[Records with scene code]
_____

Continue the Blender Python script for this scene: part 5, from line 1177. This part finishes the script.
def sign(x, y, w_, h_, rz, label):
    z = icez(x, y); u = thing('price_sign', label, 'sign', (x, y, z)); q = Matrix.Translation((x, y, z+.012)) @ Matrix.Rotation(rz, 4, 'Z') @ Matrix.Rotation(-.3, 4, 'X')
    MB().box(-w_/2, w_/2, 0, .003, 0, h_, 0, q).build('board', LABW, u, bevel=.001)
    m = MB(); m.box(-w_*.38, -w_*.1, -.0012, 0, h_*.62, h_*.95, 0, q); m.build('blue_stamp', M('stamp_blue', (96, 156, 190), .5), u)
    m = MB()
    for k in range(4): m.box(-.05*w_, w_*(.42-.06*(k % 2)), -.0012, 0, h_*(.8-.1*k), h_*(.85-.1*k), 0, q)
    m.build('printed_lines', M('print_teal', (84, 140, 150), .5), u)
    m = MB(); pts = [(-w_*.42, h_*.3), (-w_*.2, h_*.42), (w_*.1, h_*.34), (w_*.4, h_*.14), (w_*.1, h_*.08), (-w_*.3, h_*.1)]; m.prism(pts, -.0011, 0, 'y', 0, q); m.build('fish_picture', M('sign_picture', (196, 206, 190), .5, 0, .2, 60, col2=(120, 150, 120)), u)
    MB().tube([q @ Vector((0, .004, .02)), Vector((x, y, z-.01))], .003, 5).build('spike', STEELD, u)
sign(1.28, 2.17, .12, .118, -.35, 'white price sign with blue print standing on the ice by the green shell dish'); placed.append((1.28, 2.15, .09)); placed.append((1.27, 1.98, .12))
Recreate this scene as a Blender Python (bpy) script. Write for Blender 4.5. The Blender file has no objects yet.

_____

* What to work on: Look through the entries above; copy every line holding the string "script".

* Exercise response:
Continue the Blender Python script for this scene: part 5, from line 1177. This part finishes the script.
Recreate this scene as a Blender Python (bpy) script. Write for Blender 4.5. The Blender file has no objects yet.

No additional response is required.